◆ INFORMATION SHOWN ◆

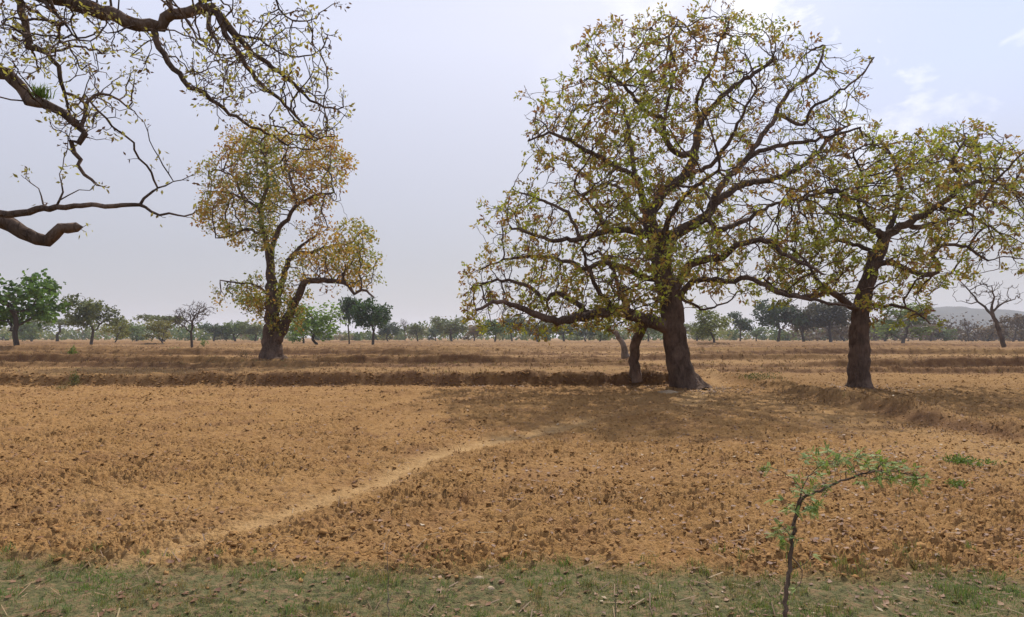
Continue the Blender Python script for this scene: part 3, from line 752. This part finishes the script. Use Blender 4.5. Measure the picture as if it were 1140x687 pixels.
--
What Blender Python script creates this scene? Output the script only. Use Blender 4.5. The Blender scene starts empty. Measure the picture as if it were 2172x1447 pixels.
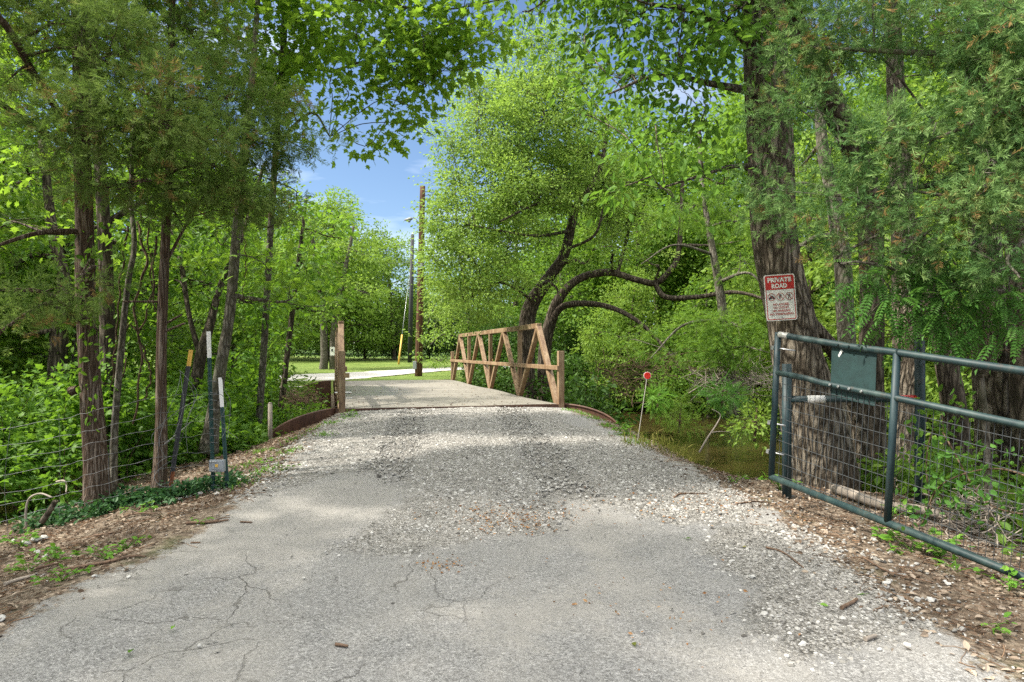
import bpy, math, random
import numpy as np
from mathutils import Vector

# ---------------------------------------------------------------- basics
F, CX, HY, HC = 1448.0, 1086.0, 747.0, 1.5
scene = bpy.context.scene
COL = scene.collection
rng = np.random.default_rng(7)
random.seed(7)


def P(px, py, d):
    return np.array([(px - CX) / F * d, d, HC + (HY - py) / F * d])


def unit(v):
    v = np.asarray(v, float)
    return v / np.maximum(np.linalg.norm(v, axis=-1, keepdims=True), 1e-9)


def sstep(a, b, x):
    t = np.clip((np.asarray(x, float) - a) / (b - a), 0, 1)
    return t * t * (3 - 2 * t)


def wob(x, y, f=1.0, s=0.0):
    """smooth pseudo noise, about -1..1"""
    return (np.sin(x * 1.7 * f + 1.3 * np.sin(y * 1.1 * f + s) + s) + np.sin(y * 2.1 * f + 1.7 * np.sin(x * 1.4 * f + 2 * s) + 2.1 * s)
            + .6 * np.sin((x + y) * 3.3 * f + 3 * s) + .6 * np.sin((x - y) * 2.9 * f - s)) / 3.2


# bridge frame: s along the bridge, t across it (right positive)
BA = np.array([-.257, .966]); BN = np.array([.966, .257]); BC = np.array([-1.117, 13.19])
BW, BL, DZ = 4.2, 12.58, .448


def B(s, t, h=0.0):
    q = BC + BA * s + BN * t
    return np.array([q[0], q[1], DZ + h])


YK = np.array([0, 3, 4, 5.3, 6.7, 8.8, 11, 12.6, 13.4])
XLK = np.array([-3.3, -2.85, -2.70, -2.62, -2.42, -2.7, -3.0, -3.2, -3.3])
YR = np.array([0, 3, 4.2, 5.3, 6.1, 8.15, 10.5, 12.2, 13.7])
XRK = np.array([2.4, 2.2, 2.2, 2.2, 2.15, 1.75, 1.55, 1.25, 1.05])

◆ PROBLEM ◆
Copy each line of the listing that includes "Measure".

◆ WRITTEN REPLY ◆
Continue the Blender Python script for this scene: part 3, from line 752. This part finishes the script. Use Blender 4.5. Measure the picture as if it were 1140x687 pixels.
What Blender Python script creates this scene? Output the script only. Use Blender 4.5. The Blender scene starts empty. Measure the picture as if it were 2172x1447 pixels.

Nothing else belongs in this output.